2022年12月23日、こども家庭庁の新規予算が公表された。目玉となった新規事業は、クーポンばら撒き、その場しのぎの対策という、「大人まんなか社会」を象徴するものとなった。岸田文雄政権は23年6月に子ども予算「倍増」に向けた当面の道筋を示すというが、現在の増額はわずか2.6%。残り97.4%の予算確保の目途は立っていない。
こども家庭庁は何を目指すのか
22年12月23日、23年4月に発足する「こども家庭庁」の予算が発表された。子ども、若者、子育て支援を一元化する政府肝いりの組織改革である。

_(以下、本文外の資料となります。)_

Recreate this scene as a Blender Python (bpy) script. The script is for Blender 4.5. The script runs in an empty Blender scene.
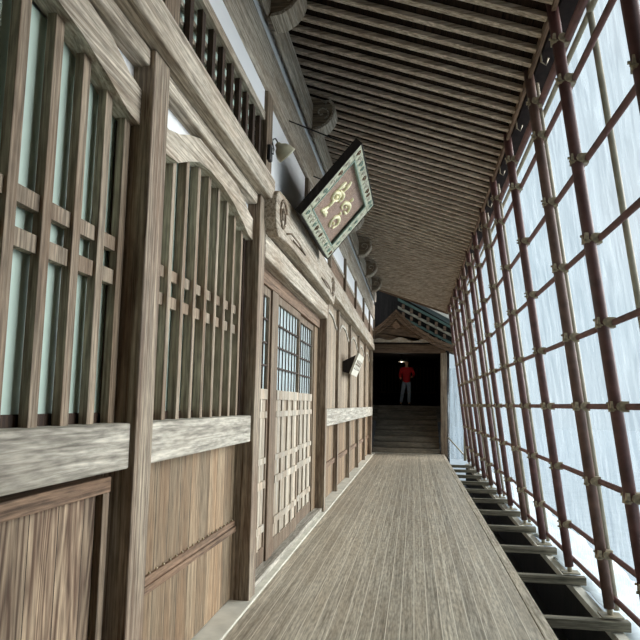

21年に開催された第1回会議では、「常にこどもの最善の利益を第一に考え、こどもに関する取組・政策を我が国社会の真ん中に据えて(『こどもまんなか社会』)、こどもの視点で、こどもを取り巻くあらゆる環境を視野に入れ、こどもの権利を保障し、こどもを誰一人取り残さず、健やかな成長を社会全体で後押し」するものとして、新たな司令塔としてこども家庭庁を創設することを宣言した(出所:内閣官房「第1回子ども政策の推進にかかる作業部会」資料, 2021年7月7日)。
冒頭の小倉將信大臣のコメントは、その理念を端的に表したものである。こども政策の大転換ともいえる新たな組織の誕生に対して、メディアや国民の反応は冷淡に見える。筆者が確認した限りでは、新規事業や人員体制といった政府発表を除いて目立った報道はみられない。賛否両論の議論さえ起らない。
23年度予算案は4兆8104億円、22年度に厚生労働省や内閣府が計上した関連予算と比べて1233億円(2.6%)の増額にとどまる。岸田文雄首相は子ども関連予算の「将来的な倍増」を掲げるが、関係団体から更なる増額を求める要望が世間を騒がすこともない。増税への強い反対で迷走する防衛費増額の議論のなかで、「これ以上の増税は困難」という声が圧倒的である。